INFORMATION SHOWN =>
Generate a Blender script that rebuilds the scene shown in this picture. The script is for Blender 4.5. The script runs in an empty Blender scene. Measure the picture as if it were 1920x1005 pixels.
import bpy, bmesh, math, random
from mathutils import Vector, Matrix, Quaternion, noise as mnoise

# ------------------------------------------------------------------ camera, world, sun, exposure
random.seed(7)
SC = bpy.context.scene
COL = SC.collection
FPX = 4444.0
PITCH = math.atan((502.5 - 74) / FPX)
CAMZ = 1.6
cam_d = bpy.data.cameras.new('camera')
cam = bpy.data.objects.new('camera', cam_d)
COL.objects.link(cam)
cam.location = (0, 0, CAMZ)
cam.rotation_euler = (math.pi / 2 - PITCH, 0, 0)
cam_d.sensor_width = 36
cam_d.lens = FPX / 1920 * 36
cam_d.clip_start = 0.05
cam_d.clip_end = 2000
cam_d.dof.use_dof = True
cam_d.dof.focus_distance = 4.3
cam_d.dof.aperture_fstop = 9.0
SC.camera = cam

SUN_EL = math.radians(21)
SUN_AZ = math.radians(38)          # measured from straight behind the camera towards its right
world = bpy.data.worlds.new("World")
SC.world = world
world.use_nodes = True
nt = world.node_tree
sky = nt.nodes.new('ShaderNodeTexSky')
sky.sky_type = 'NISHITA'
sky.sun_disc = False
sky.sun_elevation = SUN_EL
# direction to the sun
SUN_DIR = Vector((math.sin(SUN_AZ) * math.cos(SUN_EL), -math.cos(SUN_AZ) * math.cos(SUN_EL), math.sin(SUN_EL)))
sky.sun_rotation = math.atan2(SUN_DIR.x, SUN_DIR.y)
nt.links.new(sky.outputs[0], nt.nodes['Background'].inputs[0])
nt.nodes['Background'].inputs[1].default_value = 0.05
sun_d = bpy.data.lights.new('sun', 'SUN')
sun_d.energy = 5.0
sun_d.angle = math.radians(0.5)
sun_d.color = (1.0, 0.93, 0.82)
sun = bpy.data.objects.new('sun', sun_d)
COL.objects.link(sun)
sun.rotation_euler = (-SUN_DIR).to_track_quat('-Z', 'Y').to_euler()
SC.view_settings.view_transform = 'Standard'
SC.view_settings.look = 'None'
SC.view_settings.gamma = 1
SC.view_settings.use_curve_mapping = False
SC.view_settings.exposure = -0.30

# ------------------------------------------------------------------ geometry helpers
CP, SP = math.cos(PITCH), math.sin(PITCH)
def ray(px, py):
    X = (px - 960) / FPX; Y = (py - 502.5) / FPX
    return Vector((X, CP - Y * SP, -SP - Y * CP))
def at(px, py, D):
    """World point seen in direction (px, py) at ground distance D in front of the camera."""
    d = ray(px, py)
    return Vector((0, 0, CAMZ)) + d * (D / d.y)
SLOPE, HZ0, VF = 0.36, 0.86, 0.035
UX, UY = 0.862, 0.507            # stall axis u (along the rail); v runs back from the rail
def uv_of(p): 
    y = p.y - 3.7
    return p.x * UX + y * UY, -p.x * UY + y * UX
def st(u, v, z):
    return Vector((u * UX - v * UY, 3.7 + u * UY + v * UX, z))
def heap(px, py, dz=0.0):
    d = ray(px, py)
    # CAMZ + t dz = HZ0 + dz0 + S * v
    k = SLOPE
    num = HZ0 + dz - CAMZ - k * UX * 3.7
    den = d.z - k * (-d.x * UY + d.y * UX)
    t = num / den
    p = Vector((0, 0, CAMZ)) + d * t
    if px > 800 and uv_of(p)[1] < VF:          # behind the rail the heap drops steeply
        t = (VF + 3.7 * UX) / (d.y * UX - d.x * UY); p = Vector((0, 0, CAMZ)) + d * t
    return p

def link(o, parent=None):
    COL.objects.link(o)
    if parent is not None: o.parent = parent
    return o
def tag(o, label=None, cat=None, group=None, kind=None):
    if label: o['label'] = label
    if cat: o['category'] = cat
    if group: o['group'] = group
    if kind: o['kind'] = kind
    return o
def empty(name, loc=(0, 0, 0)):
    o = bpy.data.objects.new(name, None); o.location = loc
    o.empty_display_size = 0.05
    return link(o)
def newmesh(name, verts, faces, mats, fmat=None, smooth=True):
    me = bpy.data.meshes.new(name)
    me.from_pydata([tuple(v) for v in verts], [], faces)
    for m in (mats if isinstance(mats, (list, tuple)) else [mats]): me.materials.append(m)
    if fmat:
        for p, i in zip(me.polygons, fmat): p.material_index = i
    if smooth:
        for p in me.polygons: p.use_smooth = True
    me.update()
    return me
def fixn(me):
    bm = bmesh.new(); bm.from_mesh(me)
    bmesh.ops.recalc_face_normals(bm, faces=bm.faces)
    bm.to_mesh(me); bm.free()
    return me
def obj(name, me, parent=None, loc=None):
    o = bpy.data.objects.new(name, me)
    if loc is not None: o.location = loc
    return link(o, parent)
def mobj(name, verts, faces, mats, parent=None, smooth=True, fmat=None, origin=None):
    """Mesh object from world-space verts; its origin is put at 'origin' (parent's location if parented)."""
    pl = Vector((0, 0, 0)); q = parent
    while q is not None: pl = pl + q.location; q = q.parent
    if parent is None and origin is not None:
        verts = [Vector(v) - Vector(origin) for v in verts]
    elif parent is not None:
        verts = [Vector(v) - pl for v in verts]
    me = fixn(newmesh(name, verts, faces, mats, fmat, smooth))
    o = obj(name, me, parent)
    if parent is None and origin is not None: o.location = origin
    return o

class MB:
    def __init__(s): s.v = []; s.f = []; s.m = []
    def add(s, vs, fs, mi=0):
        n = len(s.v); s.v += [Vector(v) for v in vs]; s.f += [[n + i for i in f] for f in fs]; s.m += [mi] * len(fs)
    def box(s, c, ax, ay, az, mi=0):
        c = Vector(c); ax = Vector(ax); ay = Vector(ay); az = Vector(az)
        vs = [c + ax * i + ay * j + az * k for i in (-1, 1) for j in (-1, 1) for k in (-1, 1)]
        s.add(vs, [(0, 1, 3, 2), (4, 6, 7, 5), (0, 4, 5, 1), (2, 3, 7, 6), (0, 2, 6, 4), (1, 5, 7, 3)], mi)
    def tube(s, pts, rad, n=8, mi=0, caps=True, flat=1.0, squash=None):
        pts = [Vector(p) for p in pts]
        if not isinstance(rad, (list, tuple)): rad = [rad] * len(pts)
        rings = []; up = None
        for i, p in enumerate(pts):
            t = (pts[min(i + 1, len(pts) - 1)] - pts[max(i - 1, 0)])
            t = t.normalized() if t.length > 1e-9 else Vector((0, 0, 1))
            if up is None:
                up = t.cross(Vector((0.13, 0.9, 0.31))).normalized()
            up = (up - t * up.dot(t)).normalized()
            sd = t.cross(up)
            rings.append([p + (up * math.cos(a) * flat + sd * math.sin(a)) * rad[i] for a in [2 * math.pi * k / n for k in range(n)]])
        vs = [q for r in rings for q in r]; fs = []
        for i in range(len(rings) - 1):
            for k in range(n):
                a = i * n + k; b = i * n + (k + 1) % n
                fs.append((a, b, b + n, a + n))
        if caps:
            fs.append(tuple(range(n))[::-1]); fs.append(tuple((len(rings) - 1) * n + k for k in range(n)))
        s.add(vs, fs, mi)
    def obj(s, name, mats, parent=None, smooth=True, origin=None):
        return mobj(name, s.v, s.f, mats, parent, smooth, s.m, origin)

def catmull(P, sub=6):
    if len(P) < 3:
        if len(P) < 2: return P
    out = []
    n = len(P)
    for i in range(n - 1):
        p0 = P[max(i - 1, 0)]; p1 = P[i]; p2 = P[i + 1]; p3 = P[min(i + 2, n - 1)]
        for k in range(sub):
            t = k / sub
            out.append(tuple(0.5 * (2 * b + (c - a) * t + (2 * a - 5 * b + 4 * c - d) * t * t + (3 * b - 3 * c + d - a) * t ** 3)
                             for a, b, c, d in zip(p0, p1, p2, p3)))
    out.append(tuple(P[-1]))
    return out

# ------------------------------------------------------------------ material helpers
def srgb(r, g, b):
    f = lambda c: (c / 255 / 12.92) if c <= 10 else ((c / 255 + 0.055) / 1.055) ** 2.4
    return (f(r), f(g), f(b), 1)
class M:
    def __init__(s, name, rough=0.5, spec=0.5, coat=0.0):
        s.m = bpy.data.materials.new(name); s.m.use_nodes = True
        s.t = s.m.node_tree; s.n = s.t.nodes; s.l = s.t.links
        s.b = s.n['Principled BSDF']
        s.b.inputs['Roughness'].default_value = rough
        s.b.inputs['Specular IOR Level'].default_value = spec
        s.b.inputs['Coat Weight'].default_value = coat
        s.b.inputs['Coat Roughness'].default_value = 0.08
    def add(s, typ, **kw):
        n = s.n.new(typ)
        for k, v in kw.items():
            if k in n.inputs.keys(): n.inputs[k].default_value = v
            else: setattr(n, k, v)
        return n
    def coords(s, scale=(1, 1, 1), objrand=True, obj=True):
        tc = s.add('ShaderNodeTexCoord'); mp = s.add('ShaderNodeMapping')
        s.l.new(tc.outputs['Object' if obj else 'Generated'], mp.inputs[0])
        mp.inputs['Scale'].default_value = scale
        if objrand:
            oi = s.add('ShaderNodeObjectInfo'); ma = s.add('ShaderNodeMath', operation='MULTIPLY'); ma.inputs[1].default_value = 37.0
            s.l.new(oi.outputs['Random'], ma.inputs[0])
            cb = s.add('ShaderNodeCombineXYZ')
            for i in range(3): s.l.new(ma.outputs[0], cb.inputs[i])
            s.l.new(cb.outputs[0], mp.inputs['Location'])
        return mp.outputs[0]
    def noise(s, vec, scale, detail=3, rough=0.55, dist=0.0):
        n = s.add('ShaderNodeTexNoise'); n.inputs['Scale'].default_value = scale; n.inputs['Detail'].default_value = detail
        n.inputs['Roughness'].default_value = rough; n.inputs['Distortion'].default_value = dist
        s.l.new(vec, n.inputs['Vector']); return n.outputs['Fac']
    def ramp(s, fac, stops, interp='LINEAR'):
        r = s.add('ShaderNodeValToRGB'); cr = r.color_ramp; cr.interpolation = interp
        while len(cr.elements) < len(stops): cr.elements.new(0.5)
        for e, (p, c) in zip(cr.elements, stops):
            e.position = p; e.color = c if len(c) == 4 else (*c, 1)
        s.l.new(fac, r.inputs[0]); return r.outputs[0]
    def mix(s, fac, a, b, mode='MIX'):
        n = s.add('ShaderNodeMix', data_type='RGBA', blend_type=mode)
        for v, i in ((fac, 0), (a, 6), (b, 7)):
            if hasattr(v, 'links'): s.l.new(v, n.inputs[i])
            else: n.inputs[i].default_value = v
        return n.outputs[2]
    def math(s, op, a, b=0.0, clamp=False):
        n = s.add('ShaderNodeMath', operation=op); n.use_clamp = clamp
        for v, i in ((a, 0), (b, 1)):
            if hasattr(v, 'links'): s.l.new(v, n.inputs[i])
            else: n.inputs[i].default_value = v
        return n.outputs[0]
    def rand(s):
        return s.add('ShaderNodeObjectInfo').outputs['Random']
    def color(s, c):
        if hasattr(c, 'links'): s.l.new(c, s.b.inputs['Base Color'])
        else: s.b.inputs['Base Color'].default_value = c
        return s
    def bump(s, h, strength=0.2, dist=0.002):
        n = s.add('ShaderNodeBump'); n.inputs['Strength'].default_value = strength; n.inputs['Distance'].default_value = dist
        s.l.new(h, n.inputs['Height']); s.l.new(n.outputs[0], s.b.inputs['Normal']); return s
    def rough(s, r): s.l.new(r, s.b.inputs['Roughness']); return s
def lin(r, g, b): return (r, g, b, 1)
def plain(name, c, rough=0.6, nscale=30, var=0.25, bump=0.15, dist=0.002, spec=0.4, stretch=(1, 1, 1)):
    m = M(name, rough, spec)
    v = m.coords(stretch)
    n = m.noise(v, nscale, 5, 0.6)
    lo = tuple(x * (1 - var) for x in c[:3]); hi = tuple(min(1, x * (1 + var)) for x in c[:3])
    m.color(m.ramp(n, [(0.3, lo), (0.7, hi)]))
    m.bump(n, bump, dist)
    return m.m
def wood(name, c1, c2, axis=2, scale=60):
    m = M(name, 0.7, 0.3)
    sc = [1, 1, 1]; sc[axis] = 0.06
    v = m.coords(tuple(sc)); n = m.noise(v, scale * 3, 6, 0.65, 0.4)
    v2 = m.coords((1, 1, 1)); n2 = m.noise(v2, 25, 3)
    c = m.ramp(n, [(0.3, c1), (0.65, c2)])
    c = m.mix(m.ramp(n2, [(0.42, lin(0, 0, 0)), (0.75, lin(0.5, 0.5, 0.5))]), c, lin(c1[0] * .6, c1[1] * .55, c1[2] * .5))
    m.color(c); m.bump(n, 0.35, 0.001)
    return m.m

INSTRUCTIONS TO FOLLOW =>
What is needed is an exact copy of the lines from the start of the listing through the line where "from mathutils import" sits, please, both end lines included and nothing more.

RESPONSE =>
Generate a Blender script that rebuilds the scene shown in this picture. The script is for Blender 4.5. The script runs in an empty Blender scene. Measure the picture as if it were 1920x1005 pixels.
import bpy, bmesh, math, random
from mathutils import Vector, Matrix, Quaternion, noise as mnoise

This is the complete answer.